Flash Fixed Income Report /

Pemex's syndicated loan; reiterate Hold

    Rafael Elias
    Rafael Elias

    Director, Latin America Credit

    Tellimer Research
    13 May 2019
    Published by

    The US$8bn syndicated loan for Pemex announced today will be the largest loan in the company's history. It will have a maturity of five years. The three financial institutions leading the transaction (JP Morgan, HSBC and Mizuho) stated that they expect "ample participation" from local and international banks in the syndication process.

    The proceeds will be used to refinance existing credit lines in the short and medium terms, under "better conditions than those that would have been achieved in the capital markets", according to Minister of Foreign Affairs Marcelo Ebrard.

    In addition, Minister of Finance Carlos Urzua stated that, in order to partially alleviate the company's tax burden, wells that produce between 150,000-250,000 barrels per day that were contracted under the 'assignment' structure, and that include a tax known as 'rights for shared profit' or 'DUCs', in addition to the regular tax regime of 'normal contracts' (taxed like any other company), will be migrated to the 'normal contracts' structure. This implies the 'DUCs' will be lifted from the contracts that were assigned to wells that fall within the above production range.

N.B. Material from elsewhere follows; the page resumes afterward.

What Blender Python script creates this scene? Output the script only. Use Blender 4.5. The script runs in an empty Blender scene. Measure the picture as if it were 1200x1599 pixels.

    Urzua did not state how much this migration will represent in terms of fiscal savings for Pemex.

    Pemex and Mexican President Andres Manuel Lopez Obrador (AMLO) and his cabinet hailed the syndicated loan and the tax-regime change as a great achievement, but we believe it is almost completely the result of the absence of affordable capital-market conditions for the company.

    Although the development should strengthen Pemex's balance sheet by reducing its cost of debt and extending the maturities of some credit lines by 3-5 years, we still believe much remains to be done to return the company to self-sustainability, profitability and greater creditworthiness.

    We expect the Pemex family of bonds to trade up on the news, but maintain our Hold recommendation given Pemex's continuing operational problems – decreasing production and misplaced business priorities (such as investing in refining rather than exploration and production).